Given instruction: Exclude the pictures and reproduce the remaining data exactly as written.

-- START Collected material --

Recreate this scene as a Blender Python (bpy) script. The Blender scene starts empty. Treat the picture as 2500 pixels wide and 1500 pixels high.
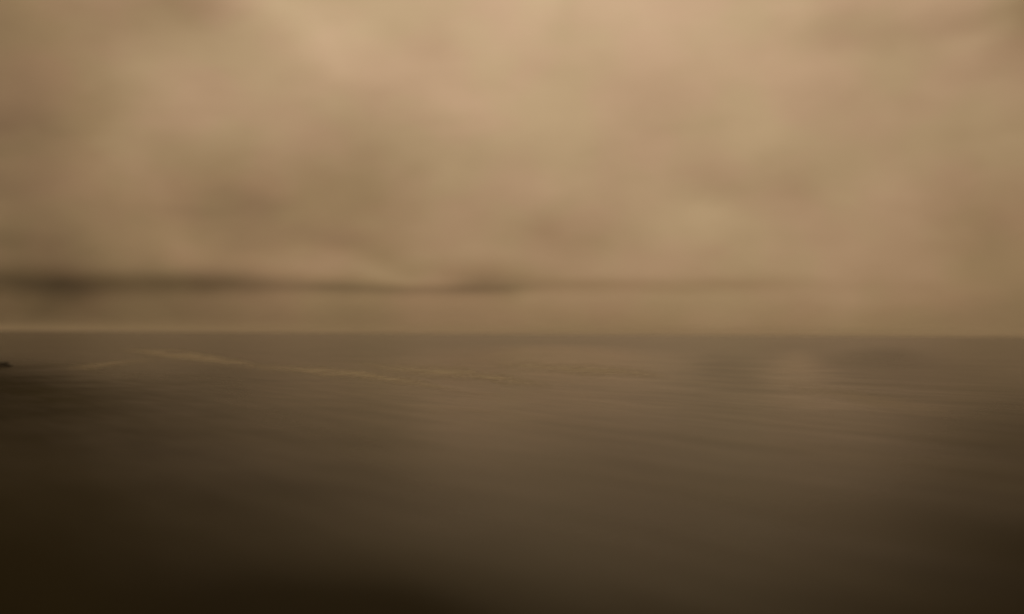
import bpy, math, random
import numpy as np
from mathutils import Vector, Matrix, noise

random.seed(7)
sc = bpy.context.scene
R = math.radians

# ------------------------------------------------------------------ camera
CAM_Z = 1.6
LENS = 35.0
PITCH = R(1.50)
ROLL = R(0.32)
cam_d = bpy.data.cameras.new('camera')
cam = bpy.data.objects.new('camera', cam_d)
sc.collection.objects.link(cam)
cam.location = (0, 0, CAM_Z)
cam.rotation_euler = (Matrix.Rotation(R(90) + PITCH, 3, 'X') @ Matrix.Rotation(ROLL, 3, 'Z')).to_euler()
cam_d.lens = LENS
cam_d.sensor_width = 36
cam_d.clip_start = 0.05
cam_d.clip_end = 60000
# very soft photograph, sharpest on the streaks of the middle distance
cam_d.dof.use_dof = True
cam_d.dof.focus_distance = 26
cam_d.dof.aperture_fstop = 0.19
cam_d.dof.aperture_ratio = 0.5
sc.camera = cam

# the measuring grid below is the photograph seen 2473 x 1484 px
F = 2473 * LENS / 36.0
CAM_M = cam.rotation_euler.to_matrix()
def ray(px, py):
    return (CAM_M @ Vector(((px - 1236.5) / F, -(py - 742) / F, -1))).normalized()
def azel(px, py):
    d = ray(px, py)
    return math.atan2(d.x, d.y), math.asin(d.z)

# ------------------------------------------------------------------ sky
SUN_EL, SUN_AZ = R(42), R(4)
world = bpy.data.worlds.new('World')
sc.world = world
world.use_nodes = True
nt = world.node_tree
nt.nodes.clear()
N = nt.nodes.new
L = nt.links.new
def math_node(tree, op, a, b=None, c=None, clamp=False):
    n = tree.nodes.new('ShaderNodeMath'); n.operation = op; n.use_clamp = clamp
    for i, v in enumerate((a, b, c)):
        if v is None: continue
        if isinstance(v, (int, float)): n.inputs[i].default_value = v
        else: tree.links.new(v, n.inputs[i])
    return n.outputs[0]
def W(op, a, b=None, c=None, clamp=False): return math_node(nt, op, a, b, c, clamp)

tc = N('ShaderNodeTexCoord')
sep = N('ShaderNodeSeparateXYZ'); L(tc.outputs['Generated'], sep.inputs[0])
# soft domain warp so that cloud edges are ragged
wn = N('ShaderNodeTexNoise'); wn.inputs['Scale'].default_value = 6; wn.inputs['Detail'].default_value = 3
wm = N('ShaderNodeMapping'); wm.inputs['Scale'].default_value = (1, 1, 1.3)
L(tc.outputs['Generated'], wm.inputs[0]); L(wm.outputs[0], wn.inputs['Vector'])
wc = N('ShaderNodeSeparateColor'); L(wn.outputs['Color'], wc.inputs[0])
az = W('ARCTAN2', sep.outputs[0], sep.outputs[1])
el = W('ARCSINE', sep.outputs[2])
azw = W('ADD', az, W('MULTIPLY', W('SUBTRACT', wc.outputs[0], 0.5), 0.16))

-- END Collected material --

Solution to this task:
Recreate this scene as a Blender Python (bpy) script. The Blender scene starts empty. Treat the picture as 2500 pixels wide and 1500 pixels high.
import bpy, math, random
import numpy as np
from mathutils import Vector, Matrix, noise

random.seed(7)
sc = bpy.context.scene
R = math.radians

# ------------------------------------------------------------------ camera
CAM_Z = 1.6
LENS = 35.0
PITCH = R(1.50)
ROLL = R(0.32)
cam_d = bpy.data.cameras.new('camera')
cam = bpy.data.objects.new('camera', cam_d)
sc.collection.objects.link(cam)
cam.location = (0, 0, CAM_Z)
cam.rotation_euler = (Matrix.Rotation(R(90) + PITCH, 3, 'X') @ Matrix.Rotation(ROLL, 3, 'Z')).to_euler()
cam_d.lens = LENS
cam_d.sensor_width = 36
cam_d.clip_start = 0.05
cam_d.clip_end = 60000
# very soft photograph, sharpest on the streaks of the middle distance
cam_d.dof.use_dof = True
cam_d.dof.focus_distance = 26
cam_d.dof.aperture_fstop = 0.19
cam_d.dof.aperture_ratio = 0.5
sc.camera = cam

# the measuring grid below is the photograph seen 2473 x 1484 px
F = 2473 * LENS / 36.0
CAM_M = cam.rotation_euler.to_matrix()
def ray(px, py):
    return (CAM_M @ Vector(((px - 1236.5) / F, -(py - 742) / F, -1))).normalized()
def azel(px, py):
    d = ray(px, py)
    return math.atan2(d.x, d.y), math.asin(d.z)

# ------------------------------------------------------------------ sky
SUN_EL, SUN_AZ = R(42), R(4)
world = bpy.data.worlds.new('World')
sc.world = world
world.use_nodes = True
nt = world.node_tree
nt.nodes.clear()
N = nt.nodes.new
L = nt.links.new
def math_node(tree, op, a, b=None, c=None, clamp=False):
    n = tree.nodes.new('ShaderNodeMath'); n.operation = op; n.use_clamp = clamp
    for i, v in enumerate((a, b, c)):
        if v is None: continue
        if isinstance(v, (int, float)): n.inputs[i].default_value = v
        else: tree.links.new(v, n.inputs[i])
    return n.outputs[0]
def W(op, a, b=None, c=None, clamp=False): return math_node(nt, op, a, b, c, clamp)

tc = N('ShaderNodeTexCoord')
sep = N('ShaderNodeSeparateXYZ'); L(tc.outputs['Generated'], sep.inputs[0])
# soft domain warp so that cloud edges are ragged
wn = N('ShaderNodeTexNoise'); wn.inputs['Scale'].default_value = 6; wn.inputs['Detail'].default_value = 3
wm = N('ShaderNodeMapping'); wm.inputs['Scale'].default_value = (1, 1, 1.3)
L(tc.outputs['Generated'], wm.inputs[0]); L(wm.outputs[0], wn.inputs['Vector'])
wc = N('ShaderNodeSeparateColor'); L(wn.outputs['Color'], wc.inputs[0])
az = W('ARCTAN2', sep.outputs[0], sep.outputs[1])
el = W('ARCSINE', sep.outputs[2])
azw = W('ADD', az, W('MULTIPLY', W('SUBTRACT', wc.outputs[0], 0.5), 0.16))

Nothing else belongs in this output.